Re: Are unsigned integers necessary?

From:
"Leigh Johnston" <leigh@i42.co.uk>
Newsgroups:
comp.lang.c++
Date:
Fri, 16 Apr 2010 13:04:47 +0100
Message-ID:
<bNCdnR0xo_fHz1XWnZ2dnUVZ7qSdnZ2d@giganews.com>
"DaveB" <DBurns@usenet.net> wrote in message
news:jjYxn.58661$vC3.11369@newsfe04.iad...

"Leigh Johnston" <leigh@i42.co.uk> wrote in message
news:ZLadnVpFLpup3VXWnZ2dnUVZ8mydnZ2d@giganews.com...

Yes.


That there is Java and that it does not have them indicates NO. The
question, then, becomes about what the tradeoffs are. Maybe in a VM
environment the elimination of unsigned integers is easier to accept?

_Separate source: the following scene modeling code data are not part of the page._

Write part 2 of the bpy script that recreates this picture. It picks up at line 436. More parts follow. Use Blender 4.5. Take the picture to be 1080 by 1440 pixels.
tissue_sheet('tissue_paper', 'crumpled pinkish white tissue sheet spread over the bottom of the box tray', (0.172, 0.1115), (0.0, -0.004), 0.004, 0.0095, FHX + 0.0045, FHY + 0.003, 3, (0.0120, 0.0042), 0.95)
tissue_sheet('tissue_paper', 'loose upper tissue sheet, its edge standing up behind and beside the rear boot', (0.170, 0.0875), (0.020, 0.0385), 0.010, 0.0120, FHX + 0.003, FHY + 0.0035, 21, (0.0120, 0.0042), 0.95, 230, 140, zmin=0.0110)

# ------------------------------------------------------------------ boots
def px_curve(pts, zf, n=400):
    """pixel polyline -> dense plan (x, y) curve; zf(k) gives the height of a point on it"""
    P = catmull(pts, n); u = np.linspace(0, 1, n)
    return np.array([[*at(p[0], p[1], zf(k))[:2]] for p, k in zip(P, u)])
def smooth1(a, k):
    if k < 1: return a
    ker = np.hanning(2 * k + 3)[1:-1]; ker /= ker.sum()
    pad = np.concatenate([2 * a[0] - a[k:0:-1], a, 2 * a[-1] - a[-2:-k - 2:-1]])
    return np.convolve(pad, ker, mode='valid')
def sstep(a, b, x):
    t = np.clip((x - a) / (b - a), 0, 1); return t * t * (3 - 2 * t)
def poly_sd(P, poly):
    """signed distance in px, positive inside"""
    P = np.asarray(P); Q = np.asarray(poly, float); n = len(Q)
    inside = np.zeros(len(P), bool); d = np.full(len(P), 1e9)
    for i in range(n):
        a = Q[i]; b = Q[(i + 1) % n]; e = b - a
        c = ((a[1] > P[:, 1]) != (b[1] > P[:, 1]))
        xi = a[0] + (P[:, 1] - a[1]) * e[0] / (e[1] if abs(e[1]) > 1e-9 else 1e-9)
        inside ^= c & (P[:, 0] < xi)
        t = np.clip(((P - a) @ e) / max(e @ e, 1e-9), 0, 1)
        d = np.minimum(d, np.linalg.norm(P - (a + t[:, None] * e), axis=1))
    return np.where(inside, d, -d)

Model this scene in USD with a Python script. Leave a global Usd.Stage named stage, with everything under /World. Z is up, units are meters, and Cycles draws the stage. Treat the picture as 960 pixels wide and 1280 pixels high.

"Yes" was the answer to your post's subject question within the context of
C++. C++ already has unsigned integral types which will not be removed from
the language. There exists much code which uses unsigned integral types
including libraries and the C++ standard library so avoiding the use of
unsigned integral types when writing new code is not really possible.

The following is correct:

std::vector<int> v;
typedef std::vector<int>::size_type index;
....
for (index i = 0; i != v.size(); ++i)
{
  /* do stuff with v[i] */
}

Whilst the following is incorrect:

std::vector<int> v;
....
for (int i = 0; i != v.size(); ++i)
{
  /* do stuff with v[i] */
}

Use the right tool (type) for the job.

If you use the incorrect form you have an unnecessary signed/unsigned
conversion and although this may not actually cause any runtime problems for
this particular use-case you will at the very least get a compiler warning
which is a clue to its incorrectness.